Selon Louis Armand, la règle d’or de toute construction fédérale devrait être la suivante : « Développons en commun ce qui est neuf ». Laissons de côté les héritages du passé dont l’unification prendrait trop de temps, demanderait trop d’énergie et soulèverait trop d’oppositions.

Bien avant d’avoir lu ces lignes, qui datent de 1968, nous avions adopté cette règle d’or, dès les débuts de l’activité du Centre européen de la culture. Nos premières interventions nous portèrent en effet, soit qu’il s’agît de sciences, d’arts ou d’éditions, vers les formes les plus neuves et les problèmes les plus urgents qui se manifestaient dans chacun de ces domaines de la culture.

En sciences, la recherche nucléaire et les moyens de prévenir l’exode des cerveaux (résultante : le CERN). Dans les beaux-arts, le succès rapide de la formule des festivals et les dangers qu’entraînait leur multiplication en concurrence (résultante : notre association européenne, qui groupe aujourd’hui les trente-deux plus grands festivals européens). Dans l’édition, la création et l’essor des guildes du livre, alors considérées — mais nous pensions le contraire — comme un danger pour les libraires, les éditeurs et les corporations du livre en général.

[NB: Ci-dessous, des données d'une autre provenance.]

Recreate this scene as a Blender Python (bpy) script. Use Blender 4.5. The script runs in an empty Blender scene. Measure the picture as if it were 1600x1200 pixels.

Dans ce dernier champ de ses activités, le CEC ne pouvait mieux faire que de s’en remettre à l’expérience et à l’initiative de celui des membres de son comité qui avait le mieux démontré le mouvement en marchant : Hans Oprecht n’était pas pour nous le président du Parti socialiste, mais avant tout le directeur de la Büchergilde Gutenberg, laquelle avait donné naissance à la Guilde du Livre, à Lausanne. Ce fut autour de ce noyau que se constitua rapidement la Communauté européenne des guildes et clubs du livre, dès 1951. Elle devait grouper au cours des années suivantes jusqu’à neuf guildes totalisant plusieurs centaines de milliers de lecteurs, en sept pays. Elle créa un Prix européen destiné à lancer de jeunes auteurs sur le plan international — idée reprise plus tard, avec parfois d’assez grands succès commerciaux et même littéraires, par ceux des grands éditeurs d’Europe qui, dès le début, s’étaient montrés les plus intolérants à l’égard de la formule guildienne… Et surtout, elle contribua à régulariser les relations des dirigeants des guildes entre eux d’abord, puis entre eux et les éditeurs. Quant à leurs relations avec le vrai public, les chiffres que je viens de citer permettent de les mesurer avec une certaine précision, pays par pays. Si bien que l’on peut affirmer que les guildes ont au moins triplé le nombre des Européens contaminés par le goût de la lecture et [p. 239] victimes de son accoutumance. La plupart de ces malheureux ne savent pas ce qu’ils doivent à l’initiateur de la Büchergilde Gutenberg ! Mais nous, au Centre européen de la culture, nous voici bien heureux de cette occasion d’avouer tout ce que nous devons à l’un des Suisses les plus remarquables et les plus originaux qui soient : l’un des rares qui ait trouvé le secret d’être à la fois efficace et d’humeur enjouée, redoutablement organisé et toujours disponible pour une aventure éducative ou culturelle, ouvert à toute l’Europe et parfait citoyen.